There are, however, several problems with this approach. Diverting money away from the system and into these carve-out accounts trades away the inflation protection provided by today’s system. While today’s Social Security guarantees that the benefits will last a lifetime and keep pace with inflation, privatization provides no such assurance.

Additionally, the initial cost of implementing these reforms is immense. President Bush has promised that an increase in payroll taxes will not occur. However, carve-out accounts will remove a significant amount from the Social Security fund, creating a cash flow problem. If taxes are not raised and money is tied up in the creation of private investment accounts, there will unavoidably be a shortage of funds — a shortage estimated at about $2 trillion. President Bush advocates a solution to this impasse that has become familiar over the last four years: We will simply borrow the money and saddle future generations with the burden of record budget deficits.

Now, let’s take a look at Senator Bill Frist. Ever since President Bush’s re-election, Senate Majority Leader Frist has dutifully promoted the president’s agenda for the upcoming term, including the creation of carve-out accounts. On his Web site, Frist champions President Bush’s proposal: “I support President Bush’s principles for reform, which both protect retirement savings for our senior citizens and expand savings opportunities for our younger generations.” Of all the senators, however, Frist should know that President Bush is hardly protecting the retirement savings for seniors with his new reform. In fact, he knows firsthand the potential horrors that could be realized by this proposal.

In its financial report disclosed on Sept. 30, 2004, Senator Frist’s campaign acknowledged that it had lost over $500,000 in the stock market since 2000. Because of the loss, Frist’s organization was unable to cover a bank loan due last August. While the bank was willing to roll over the loan, permitting Frist to pay up in 2007, America’s senior citizens may have creditors that are not so generous.
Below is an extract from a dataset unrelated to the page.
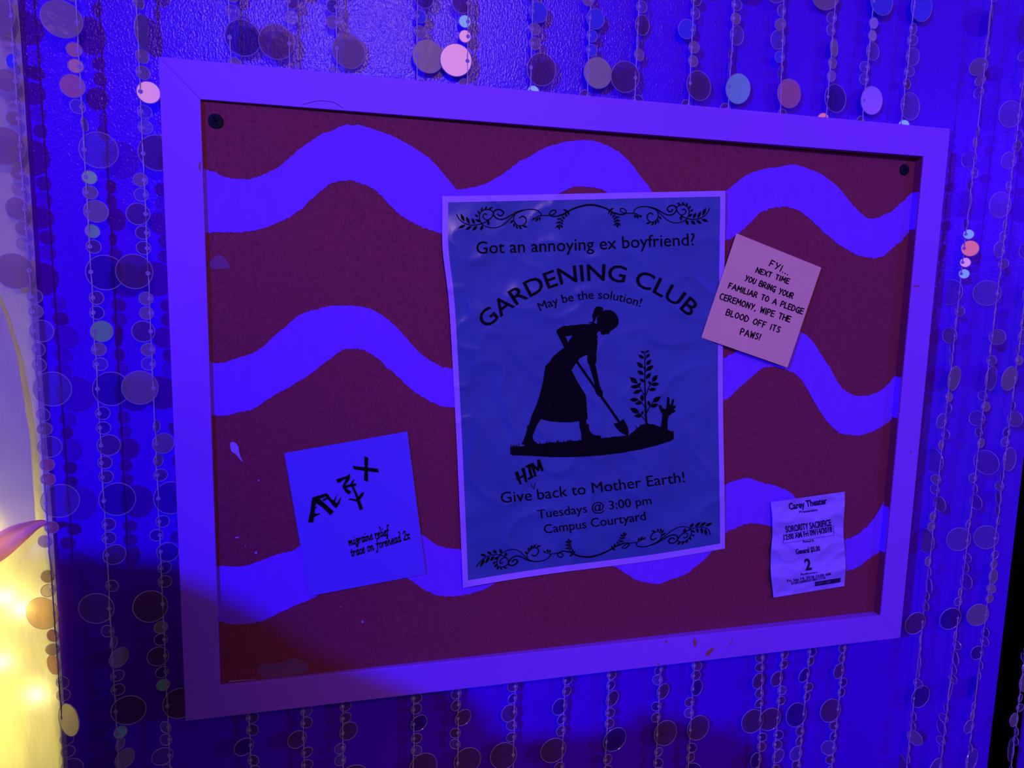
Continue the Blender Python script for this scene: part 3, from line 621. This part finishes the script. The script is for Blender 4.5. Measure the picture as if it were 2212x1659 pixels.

Should the 47 million Americans who rely on Social Security find themselves in a similar bind, their financial survival is less than guaranteed.

While there is no doubt that Congressman Matsui would have argued brilliantly against the Bush proposal for carve-out accounts, perhaps it is the Republican leader who can best make the case against the reforms. Let Senator Bill Frist put his money where his mouth is — that is, if he has any money left.

Jonathan Menitove is a sophomore in Ezra Stiles College.